Economists expect Chalmers to announce a budget surplus for 2023-2024, supported in part by high commodity prices and strength in the job market, with unemployment continuing to hover near its lowest level in half a century.
The question on the lips of the governor of the Reserve Bank of Australia, Michele Bullock , will be how much of that revenue will flow back into the economy by things like added measures aimed at easing a cost-of-living surge for consumers.
Bullock told reporters Tuesday that the RBA’s board had considered a further rise in interest rates, sending a shot across the bow of the center-left Labor government ahead of the budget.
The budget is being framed ahead of a federal election expected to be held in early 2025.
The public acknowledgment of the RBA board’s discussion of what would be a 14th interest-rate rise in two years signaled that the central bank has grown more concerned about the inflation outlook after first-quarter data came in above its own expectations.
Economists have warned that the RBA isn’t even close to a decision to cut interest rates, and the more likely outcome at the moment is that the central bank will need to tighten the policy screws further before the end of this year.
“The challenge fiscal policymakers face is that although they are flush with revenue, a cautious approach ought to be taken to additional spending because the economy is still operating at full employment, and inflation is still too high,” said Paul Bloxham, chief economist at HSBC Australia.
“Loosening fiscal policy settings at this point could mean that monetary policy would need to be tightened further yet—or that rates need to be higher for longer,” he added.
The RBA is conscious of the fact that significant income tax cuts will be delivered midyear and that they target low- and middle-income earners, who are more likely to spend added income than save it.
The government has already signalled its plans to spend in the area of subsidies for local manufacturing, including for the production of solar panels.
In addition, the budget will focus on business tax incentives, increased defence spending, funding for domestic violence support, changes to student debt policy and infrastructure.
Chalmers has played down the risk over the budget stoking the flames of inflation.
“It will be a responsible budget, a restrained budget, and it will maintain our focus on that inflation fight,” he said Thursday in a radio interview.
“There will be help for people with the cost of living, but we’ll make sure that that cost-of-living help is part of the solution and not part of the problem when it comes to inflation,” he added.

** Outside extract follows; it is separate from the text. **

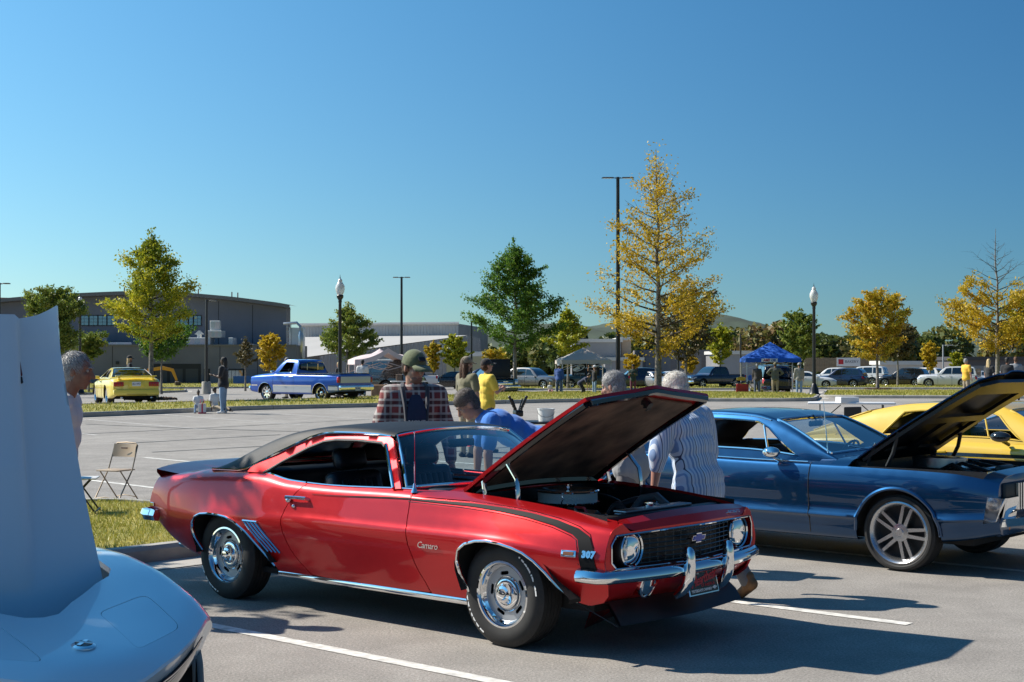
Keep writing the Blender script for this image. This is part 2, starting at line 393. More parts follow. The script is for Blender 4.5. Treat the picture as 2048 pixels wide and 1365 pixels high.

A risk that the RBA will also be alert to is the probability that the government will hold back some of its revenue gains to support added spending closer to the election.
Josh Williamson , chief economist at Citi Australia, said Chalmers will likely push new spending into the future to avoid overheating the economy now.
“The government does not want to be seen promoting policies that add to the risk of further policy tightening,” he said.
This suggests that new spending will be pushed into the government’s forward budgetary projections, while measures that directly reduce inflation could be announced virtually immediately, Williamson added.